[Data extracted from a collection]
★ ★ ★ ★ ★

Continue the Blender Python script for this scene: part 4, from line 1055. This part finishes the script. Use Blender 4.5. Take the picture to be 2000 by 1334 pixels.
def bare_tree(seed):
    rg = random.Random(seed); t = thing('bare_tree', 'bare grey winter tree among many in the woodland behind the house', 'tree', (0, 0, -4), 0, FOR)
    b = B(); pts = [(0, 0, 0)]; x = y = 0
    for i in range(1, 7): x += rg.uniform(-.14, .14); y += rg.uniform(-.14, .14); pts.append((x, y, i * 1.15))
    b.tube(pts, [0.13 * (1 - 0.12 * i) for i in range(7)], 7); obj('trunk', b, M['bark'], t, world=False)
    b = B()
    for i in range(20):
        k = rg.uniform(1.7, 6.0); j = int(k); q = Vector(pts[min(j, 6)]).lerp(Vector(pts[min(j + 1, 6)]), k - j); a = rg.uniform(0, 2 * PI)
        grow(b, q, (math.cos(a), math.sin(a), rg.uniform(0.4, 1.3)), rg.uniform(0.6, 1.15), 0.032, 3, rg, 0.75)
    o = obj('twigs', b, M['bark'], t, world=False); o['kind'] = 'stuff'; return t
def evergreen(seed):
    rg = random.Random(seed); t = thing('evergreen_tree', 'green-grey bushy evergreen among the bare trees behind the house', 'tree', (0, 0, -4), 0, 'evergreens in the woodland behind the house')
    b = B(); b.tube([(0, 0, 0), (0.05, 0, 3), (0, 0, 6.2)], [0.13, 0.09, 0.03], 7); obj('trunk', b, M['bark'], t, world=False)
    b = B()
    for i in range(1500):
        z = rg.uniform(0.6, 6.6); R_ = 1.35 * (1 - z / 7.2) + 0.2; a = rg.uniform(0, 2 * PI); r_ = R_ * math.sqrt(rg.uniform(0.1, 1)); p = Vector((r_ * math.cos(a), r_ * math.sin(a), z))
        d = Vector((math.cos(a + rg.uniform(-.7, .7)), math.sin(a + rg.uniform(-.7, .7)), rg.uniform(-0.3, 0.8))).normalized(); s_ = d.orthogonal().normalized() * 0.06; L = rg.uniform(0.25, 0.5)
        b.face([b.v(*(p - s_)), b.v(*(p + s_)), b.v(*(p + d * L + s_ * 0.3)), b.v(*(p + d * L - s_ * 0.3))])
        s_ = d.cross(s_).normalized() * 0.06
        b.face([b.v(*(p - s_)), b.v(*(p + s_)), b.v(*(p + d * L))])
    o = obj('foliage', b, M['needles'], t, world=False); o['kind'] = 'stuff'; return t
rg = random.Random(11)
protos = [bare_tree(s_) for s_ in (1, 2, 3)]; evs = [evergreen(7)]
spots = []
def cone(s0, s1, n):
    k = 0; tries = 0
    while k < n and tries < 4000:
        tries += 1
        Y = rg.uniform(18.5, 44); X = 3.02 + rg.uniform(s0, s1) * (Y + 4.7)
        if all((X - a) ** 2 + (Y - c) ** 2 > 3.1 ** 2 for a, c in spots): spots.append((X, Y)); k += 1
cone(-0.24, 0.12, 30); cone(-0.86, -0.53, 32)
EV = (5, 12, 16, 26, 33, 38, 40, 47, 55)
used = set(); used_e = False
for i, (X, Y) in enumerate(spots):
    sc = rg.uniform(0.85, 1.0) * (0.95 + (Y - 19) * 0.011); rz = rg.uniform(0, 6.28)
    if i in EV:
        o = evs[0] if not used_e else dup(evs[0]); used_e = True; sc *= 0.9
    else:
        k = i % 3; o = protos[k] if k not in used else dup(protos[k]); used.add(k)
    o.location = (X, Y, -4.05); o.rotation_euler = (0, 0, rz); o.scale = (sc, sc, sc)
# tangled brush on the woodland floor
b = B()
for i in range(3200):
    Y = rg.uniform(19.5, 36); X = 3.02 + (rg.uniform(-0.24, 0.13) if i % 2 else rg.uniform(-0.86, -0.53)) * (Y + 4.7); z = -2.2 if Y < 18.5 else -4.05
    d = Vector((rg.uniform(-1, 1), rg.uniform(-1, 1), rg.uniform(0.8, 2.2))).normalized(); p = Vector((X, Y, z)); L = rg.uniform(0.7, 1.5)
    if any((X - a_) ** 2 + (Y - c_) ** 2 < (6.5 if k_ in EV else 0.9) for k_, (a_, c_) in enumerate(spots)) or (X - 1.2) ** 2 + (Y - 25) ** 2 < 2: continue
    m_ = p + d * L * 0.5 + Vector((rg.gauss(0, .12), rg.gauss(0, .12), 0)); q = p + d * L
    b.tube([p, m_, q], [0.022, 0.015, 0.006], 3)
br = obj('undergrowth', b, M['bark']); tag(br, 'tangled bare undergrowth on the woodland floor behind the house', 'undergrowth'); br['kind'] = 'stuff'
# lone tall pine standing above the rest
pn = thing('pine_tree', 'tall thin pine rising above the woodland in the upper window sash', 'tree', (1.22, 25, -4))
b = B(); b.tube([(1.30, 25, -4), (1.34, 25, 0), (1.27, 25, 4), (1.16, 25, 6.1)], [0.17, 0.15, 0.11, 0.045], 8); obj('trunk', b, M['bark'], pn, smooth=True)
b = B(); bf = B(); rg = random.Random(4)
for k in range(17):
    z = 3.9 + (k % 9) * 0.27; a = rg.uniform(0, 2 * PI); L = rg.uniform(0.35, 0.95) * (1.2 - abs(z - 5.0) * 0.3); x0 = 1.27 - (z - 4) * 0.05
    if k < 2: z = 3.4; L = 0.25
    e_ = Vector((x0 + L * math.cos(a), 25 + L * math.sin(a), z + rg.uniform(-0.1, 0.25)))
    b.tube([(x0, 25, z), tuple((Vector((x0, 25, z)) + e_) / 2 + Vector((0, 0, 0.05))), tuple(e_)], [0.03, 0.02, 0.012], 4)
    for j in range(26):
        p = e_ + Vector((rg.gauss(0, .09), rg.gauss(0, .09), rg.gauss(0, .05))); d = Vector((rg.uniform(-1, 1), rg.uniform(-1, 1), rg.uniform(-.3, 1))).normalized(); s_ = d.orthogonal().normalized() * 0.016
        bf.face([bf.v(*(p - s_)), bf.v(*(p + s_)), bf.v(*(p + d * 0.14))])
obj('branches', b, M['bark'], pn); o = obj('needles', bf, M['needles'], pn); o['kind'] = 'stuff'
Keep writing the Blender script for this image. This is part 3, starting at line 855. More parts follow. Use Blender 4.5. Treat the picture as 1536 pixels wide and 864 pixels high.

★ ★ ★ ★ ★

→ **Brief**
Retype the entries one by one, exactly.

→ **Reply**
Continue the Blender Python script for this scene: part 4, from line 1055. This part finishes the script. Use Blender 4.5. Take the picture to be 2000 by 1334 pixels.
def bare_tree(seed):
    rg = random.Random(seed); t = thing('bare_tree', 'bare grey winter tree among many in the woodland behind the house', 'tree', (0, 0, -4), 0, FOR)
    b = B(); pts = [(0, 0, 0)]; x = y = 0
    for i in range(1, 7): x += rg.uniform(-.14, .14); y += rg.uniform(-.14, .14); pts.append((x, y, i * 1.15))
    b.tube(pts, [0.13 * (1 - 0.12 * i) for i in range(7)], 7); obj('trunk', b, M['bark'], t, world=False)
    b = B()
    for i in range(20):
        k = rg.uniform(1.7, 6.0); j = int(k); q = Vector(pts[min(j, 6)]).lerp(Vector(pts[min(j + 1, 6)]), k - j); a = rg.uniform(0, 2 * PI)
        grow(b, q, (math.cos(a), math.sin(a), rg.uniform(0.4, 1.3)), rg.uniform(0.6, 1.15), 0.032, 3, rg, 0.75)
    o = obj('twigs', b, M['bark'], t, world=False); o['kind'] = 'stuff'; return t
def evergreen(seed):
    rg = random.Random(seed); t = thing('evergreen_tree', 'green-grey bushy evergreen among the bare trees behind the house', 'tree', (0, 0, -4), 0, 'evergreens in the woodland behind the house')
    b = B(); b.tube([(0, 0, 0), (0.05, 0, 3), (0, 0, 6.2)], [0.13, 0.09, 0.03], 7); obj('trunk', b, M['bark'], t, world=False)
    b = B()
    for i in range(1500):
        z = rg.uniform(0.6, 6.6); R_ = 1.35 * (1 - z / 7.2) + 0.2; a = rg.uniform(0, 2 * PI); r_ = R_ * math.sqrt(rg.uniform(0.1, 1)); p = Vector((r_ * math.cos(a), r_ * math.sin(a), z))
        d = Vector((math.cos(a + rg.uniform(-.7, .7)), math.sin(a + rg.uniform(-.7, .7)), rg.uniform(-0.3, 0.8))).normalized(); s_ = d.orthogonal().normalized() * 0.06; L = rg.uniform(0.25, 0.5)
        b.face([b.v(*(p - s_)), b.v(*(p + s_)), b.v(*(p + d * L + s_ * 0.3)), b.v(*(p + d * L - s_ * 0.3))])
        s_ = d.cross(s_).normalized() * 0.06
        b.face([b.v(*(p - s_)), b.v(*(p + s_)), b.v(*(p + d * L))])
    o = obj('foliage', b, M['needles'], t, world=False); o['kind'] = 'stuff'; return t
rg = random.Random(11)
protos = [bare_tree(s_) for s_ in (1, 2, 3)]; evs = [evergreen(7)]
spots = []
def cone(s0, s1, n):
    k = 0; tries = 0
    while k < n and tries < 4000:
        tries += 1
        Y = rg.uniform(18.5, 44); X = 3.02 + rg.uniform(s0, s1) * (Y + 4.7)
        if all((X - a) ** 2 + (Y - c) ** 2 > 3.1 ** 2 for a, c in spots): spots.append((X, Y)); k += 1
cone(-0.24, 0.12, 30); cone(-0.86, -0.53, 32)
EV = (5, 12, 16, 26, 33, 38, 40, 47, 55)
used = set(); used_e = False
for i, (X, Y) in enumerate(spots):
    sc = rg.uniform(0.85, 1.0) * (0.95 + (Y - 19) * 0.011); rz = rg.uniform(0, 6.28)
    if i in EV:
        o = evs[0] if not used_e else dup(evs[0]); used_e = True; sc *= 0.9
    else:
        k = i % 3; o = protos[k] if k not in used else dup(protos[k]); used.add(k)
    o.location = (X, Y, -4.05); o.rotation_euler = (0, 0, rz); o.scale = (sc, sc, sc)
# tangled brush on the woodland floor
b = B()
for i in range(3200):
    Y = rg.uniform(19.5, 36); X = 3.02 + (rg.uniform(-0.24, 0.13) if i % 2 else rg.uniform(-0.86, -0.53)) * (Y + 4.7); z = -2.2 if Y < 18.5 else -4.05
    d = Vector((rg.uniform(-1, 1), rg.uniform(-1, 1), rg.uniform(0.8, 2.2))).normalized(); p = Vector((X, Y, z)); L = rg.uniform(0.7, 1.5)
    if any((X - a_) ** 2 + (Y - c_) ** 2 < (6.5 if k_ in EV else 0.9) for k_, (a_, c_) in enumerate(spots)) or (X - 1.2) ** 2 + (Y - 25) ** 2 < 2: continue
    m_ = p + d * L * 0.5 + Vector((rg.gauss(0, .12), rg.gauss(0, .12), 0)); q = p + d * L
    b.tube([p, m_, q], [0.022, 0.015, 0.006], 3)
br = obj('undergrowth', b, M['bark']); tag(br, 'tangled bare undergrowth on the woodland floor behind the house', 'undergrowth'); br['kind'] = 'stuff'
# lone tall pine standing above the rest
pn = thing('pine_tree', 'tall thin pine rising above the woodland in the upper window sash', 'tree', (1.22, 25, -4))
b = B(); b.tube([(1.30, 25, -4), (1.34, 25, 0), (1.27, 25, 4), (1.16, 25, 6.1)], [0.17, 0.15, 0.11, 0.045], 8); obj('trunk', b, M['bark'], pn, smooth=True)
b = B(); bf = B(); rg = random.Random(4)
for k in range(17):
    z = 3.9 + (k % 9) * 0.27; a = rg.uniform(0, 2 * PI); L = rg.uniform(0.35, 0.95) * (1.2 - abs(z - 5.0) * 0.3); x0 = 1.27 - (z - 4) * 0.05
    if k < 2: z = 3.4; L = 0.25
    e_ = Vector((x0 + L * math.cos(a), 25 + L * math.sin(a), z + rg.uniform(-0.1, 0.25)))
    b.tube([(x0, 25, z), tuple((Vector((x0, 25, z)) + e_) / 2 + Vector((0, 0, 0.05))), tuple(e_)], [0.03, 0.02, 0.012], 4)
    for j in range(26):
        p = e_ + Vector((rg.gauss(0, .09), rg.gauss(0, .09), rg.gauss(0, .05))); d = Vector((rg.uniform(-1, 1), rg.uniform(-1, 1), rg.uniform(-.3, 1))).normalized(); s_ = d.orthogonal().normalized() * 0.016
        bf.face([bf.v(*(p - s_)), bf.v(*(p + s_)), bf.v(*(p + d * 0.14))])
obj('branches', b, M['bark'], pn); o = obj('needles', bf, M['needles'], pn); o['kind'] = 'stuff'
Keep writing the Blender script for this image. This is part 3, starting at line 855. More parts follow. Use Blender 4.5. Treat the picture as 1536 pixels wide and 864 pixels high.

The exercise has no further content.